Lol, Mike! The temptation is to lay the wire on tight using your index finger. The proper technique is to use the index finger to guide the wire, but have it an inch or so off the branch. "Spin" the wire on from afar.

Boon says we should "be able to slip a piece of rice paper between the wire and the branch". I'm not that good. So, I settle for "just touching". Lol!

Do try to not leave big air gaps between the branch and wire.
I don't wish to argue the issue but I have heard this a number of times, not only here; and I find it to be a specious statement. Unless we are talking about some sort of electrical field that gets set up by the process of wiring the tree I find it difficult to believe that the wire does not touch the branch. Think about this folks this is kind of King's New Clothes information. If the wire does not touch the branch how does the wire move the branch? It has to touch is somewhere and if it has to touch it somewhere does it not make sense that it must touch in many places in order to distribute the stress of the wire evenly over the entire branch? The above example is not clear enough to adequately describe what it really happening.

It is my belief that the wire must make contact evenly the entire length of the branch; other-wise you wind up slipping the bark and breaking the branch. Having done this, it is important that you almost daily observe what the wire is doing in order to prevent the wire from bitting into the branches and scaring the bark.
 
Well, Vance, as you know, as soon as you bend the branch, the wire touches some parts of it. Even if it was "rice paper" away.

I watched Diasaku Nomoto do some wiring. He's exceptionally talented. Often, as he set his anchor, he would bend the branch down into his final position, and then he wired it. As opposed to wiring the branch, then bending it. It was a subtle technique, but when he did this, he was able to lay the wire on evenly all around, and there appeared to be no hot spots.

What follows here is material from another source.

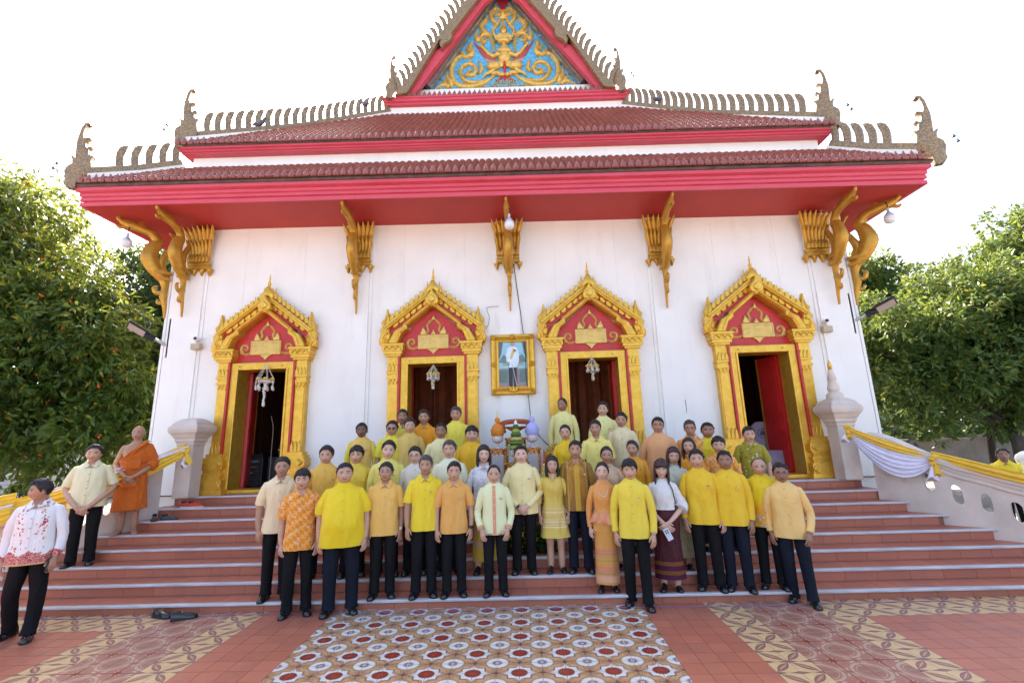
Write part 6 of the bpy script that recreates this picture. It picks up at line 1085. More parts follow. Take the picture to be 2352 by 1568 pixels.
    wv = np.clip((1.40 - zz3) / .12, 0, 1); lo = np.clip(1 - (zz3 - hem) / .35, 0, 1); am_ = .0032 * np.sin(th3 * 5 + f_[0] + zz3 * 9) + .0026 * np.sin(th3 * 9 - zz3 * 17 + f_[1]) + .0022 * np.sin(th3 * 3 + zz3 * 41 + f_[2]) * np.clip((zz3 - .95) * 5, 0, 1) + (.005 if not skirt == 'dress' else .010) * lo * np.sin(th3 * 6 + f_[3]); nr3 = np.stack([np.cos(th3), np.sin(th3), 0 * th3], -1); A3 = A3 + nr3 * (am_ * wv)[..., None]
    gb = MB().rings(list(A3), 0, True)
    for sx in (-1, 1):
        P = paths[sx]; Q = spline(P, 7); m = len(Q)
        if sleeve == 'none': continue
        if sleeve == 'short': Q = Q[:int(m * .44)]; rad = np.interp(np.linspace(0, 1, len(Q)), [0, .4, 1], [.060, .062, .066])
        elif sleeve == 'elbow': Q = Q[:int(m * .66)]; rad = np.interp(np.linspace(0, 1, len(Q)), [0, .4, 1], [.062, .055, .058])
        elif sleeve == 'bell': Q = Q[:int(m * .6)]; rad = np.interp(np.linspace(0, 1, len(Q)), [0, .4, 1], [.06, .065, .11])
        else: Q = Q[:m - 1]; rad = np.interp(np.linspace(0, 1, len(Q)), [0, .25, .5, .8, 1], [.058, .054, .049, .043, .040])
        ii_ = np.arange(len(rad)); rad = rad * (1 + np.clip(ii_ / 8, 0, 1) * (.030 * np.sin(ii_ * 1.35 + f_[4] + sx) + .022 * np.sin(ii_ * 2.3 + f_[0]))); rad[-1] = rad[-2]
        gb.tube(np.vstack([[(sx * shx * .45, .0, shz + .022)], [(sx * shx * .8, .0, shz + .010)], Q]), np.r_[.040, .052, rad] * (.86 if fem else 1) * (1 + 1.3 * g), 18)
    o = None if top is None else shear(sc(gb)).build('dress' if skirt == 'dress' else ('jacket' if sleeve == 'long' and not fem else 'shirt' if not fem else 'blouse'), top, r_, angle=62)
    # collar, placket, buttons
    cb = MB()
    if top is None: pass
    elif collar == 'mandarin':
        a = np.linspace(R(-76), R(256), 30); rr = [(.070, 0), (.064, .040), (.058, .040), (.060, -.02)]; cb.rings([np.array([((q_ + .14 * g) * math.cos(t), .010 + (q_ + .1 * g) * 1.02 * math.sin(t), 1.430 + dz - (.020 * max(0, -math.sin(t)) if dz > 0 else .022 * max(0, -math.sin(t)))) for q_, dz in rr]) for t in a], 0, True)
    elif collar in ('point', 'polo'):
        a = np.linspace(R(-50), R(230), 26); rr = [(.082, -.012), (.070, .030), (.062, .030), (.064, -.02)]; cb.rings([np.array([((q_ + .14 * g) * math.cos(t), .010 + (q_ + .1 * g) * 1.05 * math.sin(t), 1.437 + dz - .030 * max(0, -math.sin(t))) for q_, dz in rr]) for t in a], 0, True)
        for sx in (-1, 1):
            V = np.array([(sx * .058, -.030, 1.458), (sx * .010, -.098, 1.392), (sx * .055, -.113, 1.352), (sx * .092, -.06, 1.405), (sx * .082, -.02, 1.442)]); V[:, 0] += sx * .1 * g; V[:, 1] -= .4 * g; W_ = V + np.array([0, .008, -.008]); cb.rings([V, W_] if sx > 0 else [V[::-1], W_[::-1]], 0, True)
    elif collar == 'round': a = np.linspace(0, 6.283, 24); cb.tube([((.076) * math.cos(t), .008 + .074 * math.sin(t), 1.425 - .028 * max(0, -math.sin(t))) for t in a], .007, 6)
    elif collar == 'v':
        for sx in (-1, 1): cb.tube(spline(np.array([(sx * .0, -.115, 1.30), (sx * .035, -.095, 1.37), (sx * .062, -.04, 1.425), (sx * .06, .03, 1.45)]), 4), .012, 6, sq=(1, .6))
        V = [(0, -.118, 1.315), (.030, -.100, 1.375), (.02, -.075, 1.41), (-.02, -.075, 1.41), (-.030, -.100, 1.375)]
    if cb.v: shear(sc(cb)).build('collar', placket or top, r_, angle=60)
    if collar == 'v': shear(sc(MB().prism([(0, 1.315), (.036, 1.385), (.045, 1.42), (-.045, 1.42), (-.036, 1.385)], .0, .012, O=(0, -.098, 0)))).build('neckline', sk, r_)
    if top is None: btn = False; pins = None
    if btn:
        zz = np.linspace(hem + .01, 1.385 if collar != 'mandarin' else 1.405, 26); yy = np.interp(zz, fz, fy); pm = MB(); wd = .013 if not placket else .022; pm.rings([np.array([(-wd, b + .004, c), (-wd, b - .0065, c), (wd, b - .0065, c), (wd, b + .004, c)]) for b, c in zip(yy, zz)], 0, True); shear(sc(pm)).build('placket', placket or top, r_, smooth=False)
        for i in range(5): zb = 1.36 - i * (1.36 - hem - .12) / 4.6; yb = float(np.interp(zb, fz, fy)); link('button', btn_w if placket else btn_me, r_, (LN * zb * s, (yb - .008) * s, zb * s))
    if pins:
        zb = 1.235; yb = float(np.interp(zb, fz, fy)) * .93 - .012
        for k, ch in enumerate(pins): link('lapel_pin', pin_a if ch == 'a' else pin_b, r_, ((.082 + .028 * k + .4 * g) * s + LN * zb * s, (yb + .012 * k) * s, zb * s))
    if top is not None and not fem and sleeve != 'long' or top is not None and collar == 'mandarin' and not fem:  # breast pocket welt
        zb = 1.20; yb = float(np.interp(zb, fz, fy)); V = np.array([(.060 + .3 * g, yb * .97 - .010, zb), (.150 + .3 * g, yb * .72 - .010, zb + .004)]); shear(sc(MB().tube([V[0], (V[0] + V[1]) / 2 + [0, -.006, 0], V[1]], .0035, 5))).build('pocket_welt', top, r_)
    if bottom != 'bare' and skirt in (None,):
        pb = MB(); pb.rings([ringz(1.0, .140 + g, .10 + g * .7, -bw * .2), ringz(.86, .158 + g * .95, .108 + g * .6, -bw * .1), ringz(.76, .156 + g * .85, .104 + g * .5)], 0, True); sp = .085 * spread
        for sx in (-1, 1): pb.tube(spline(np.array([(sx * (.076 + .4 * g), 0, .86), (sx * (.086 + .35 * g), -.006, .66), (sx * (sp + .005 + .2 * g), -.012, .46), (sx * (sp + .01 + .15 * g), .012 - sx * stag * .5, .20), (sx * (sp + .012 + .15 * g), .008 - sx * stag, .045)]), 6), np.interp(np.linspace(0, 1, 25), [0, .25, .5, .8, .93, 1], [.084, .083, .070, .062, .064, .068]) * (1 + 1.9 * g) * (1 + .03 * np.sin(np.arange(25) * 2.1 + f_[1] + sx) * np.clip((np.arange(25) - 9) / 12, 0, 1)), 16)
        o = shear(sc(pb)).build('trousers', pants or BLK, r_, angle=62)
    if skirt and skirt != 'dress':
        z0, z1, r0, r1, mt_ = skirt; a = np.linspace(0, 2 * np.pi, 48, endpoint=False); sb = MB(); rs = []
        for t in np.linspace(0, 1, 14):
            zz = z0 + (z1 - z0) * t; hipb = .028 * math.exp(-((zz - .86) / .12) ** 2); rx = r0 + (r1 - r0) * t + hipb; f = 1 + .012 * t * np.sin(a * 5 + 1) + .008 * t * np.sin(a * 11); rs.append(np.c_[rx * np.cos(a) * f, rx * .74 * np.sin(a) * f, np.full(48, zz)])
        shear(sc(sb.rings(rs, 0, True))).build('skirt', mt_, r_, angle=70)
    # ---------------- shoes
    if shoes != 'barefoot':
        me = shoes or sh_me; sp = .098 * spread if not skirt else .083
        for sx in (-1, 1):
            dy = -sx * stag if not skirt else sx * .02; o = link('shoe', me, r_, ((sx * (sp + .15 * g)) * s, (.03 + dy) * s, 0), R(13 * sx)); o.scale = (s,) * 3
    if glasses:
        gm = MB(); gc = {'clear': GREYM, 'dark': BLACK, 'sun': BLACK, 'up': BLACK}[glasses]; dz = 0 if glasses != 'up' else .095; dy = 0 if glasses != 'up' else .062
        for sx in (-1, 1):
            t = np.linspace(0, 6.283, 17); gm.tube([(sx * .032 + .024 * math.cos(v), -.1005 + dy + .004 * abs(math.cos(v)), dz + .003 + .0185 * math.sin(v)) for v in t], .0017, 5); gm.tube([(sx * .055, -.094 + dy, dz + .008), (sx * .078 * hw_, -.05 + dy, dz + .008), (sx * .080 * hw_, .015 + dy, dz + .002)], .0016, 5)
            if glasses in ('sun', 'up'): gm.rings([np.array([(sx * .032 + .0225 * math.cos(v), yy + dy, dz + .003 + .017 * math.sin(v)) for v in t[:-1]]) for yy in (-.1005, -.099)], 1)
        gm.tube([(-.009, -.1015 + dy, dz + .006), (0, -.1035 + dy, dz + .009), (.009, -.1015 + dy, dz + .006)], .0016, 5); gm.xf(HM); shear(gm).build('glasses', [gc, mat('smoked_lens', (.03, .03, .035), .1, var=0)], r_)
    if wat:  # wrist watch / band
        for sx, c in wat:
            P = paths[sx]; d = P[-1] - P[-2]; d /= np.linalg.norm(d); p = P[-1] - d * .02; shear(sc(MB().tube([p - d * .012, p + d * .012], .033, 12).box(p[0] - .017, p[0] + .017, p[1] - .042, p[1] - .026, p[2] - .016, p[2] + .02))).build('watch', c, r_)
    if extra: extra(r_, s, paths, shear, sc, sk, HM)
    return r_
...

Another subtle technique he did was on a spot where he needed three parallel wires, instead of laying the third wire on the wood, he laid it in the groove created by the first two parallel wires. It was a thinner gauge than the first two, so it added little to the visual mass of the wire. If he had laid it along side the others, it would have been much more noticeable. I'll see if I can get a picture tomorrow.